The 10 Most Common Interview Mistakes (and How to Avoid Them)
Most interview failures come from a small set of predictable mistakes. Here are the 10 that show up most often — and exactly how to fix each one.
AI-powered with scored feedback and specific improvement tips.
1. Not Researching the Company
Interviewers immediately know when you haven't done your homework. Read the company's last 2 earnings calls or blog posts, know their main products, key competitors, and recent news. Take 60 minutes — it's the highest-ROI prep you can do.
2. Answering a Different Question Than Was Asked
Especially common in behavioral rounds. Candidates launch into a story before processing the actual question. Pause for 5 seconds, repeat the question back silently, then answer. If you're unsure, ask for clarification.
3. Vague, Unquantified Answers
"I improved performance" means nothing. "I reduced p99 latency from 4s to 180ms" is memorable. Always ask yourself: can I add a number here? Even estimates work: "roughly 20% improvement".
4. Talking About "We" Instead of "I"
Interviewers are hiring you, not your team. It's appropriate to give team context, but always bring it back to your specific role and contribution. "We shipped X — my piece was Y, which specifically involved Z."
5. Not Asking Questions
Not asking questions signals low interest. Prepare 3-5 genuine questions in advance. The best ones show you've thought about the role: "What does success look like at 6 months?" or "What's the biggest engineering challenge the team is facing this quarter?"
6. Badmouthing Previous Employers
Even if justified, it raises red flags. Interviewers wonder what you'll say about them someday. Reframe: "I learned a lot at [company], and I'm looking for a place where [specific positive thing you value]."
7. Being Too Humble About Your Achievements
Many candidates downplay their work. The interview is not the time for modesty — it's the time to accurately represent your impact. You earned those results.
8. Not Practicing Out Loud
Reading your answers in your head feels the same as speaking them — but it isn't. Run 3+ mock interviews before the real thing. Use AI tools to get scored feedback without needing a human coach.

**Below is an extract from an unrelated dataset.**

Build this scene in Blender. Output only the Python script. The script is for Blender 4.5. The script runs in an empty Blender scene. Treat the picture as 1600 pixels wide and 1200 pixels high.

9. Ignoring Non-Verbal Communication
Slouched posture, avoiding eye contact, or a weak handshake can undermine an otherwise strong answer. Video interviews: look into the camera, not the screen. In person: sit forward, make eye contact, don't cross your arms.
10. Negotiating Too Early (or Not at All)
Don't discuss compensation in the first round unless asked. But never skip negotiation — 85% of employers have room to move on salary. The first offer is rarely the best offer.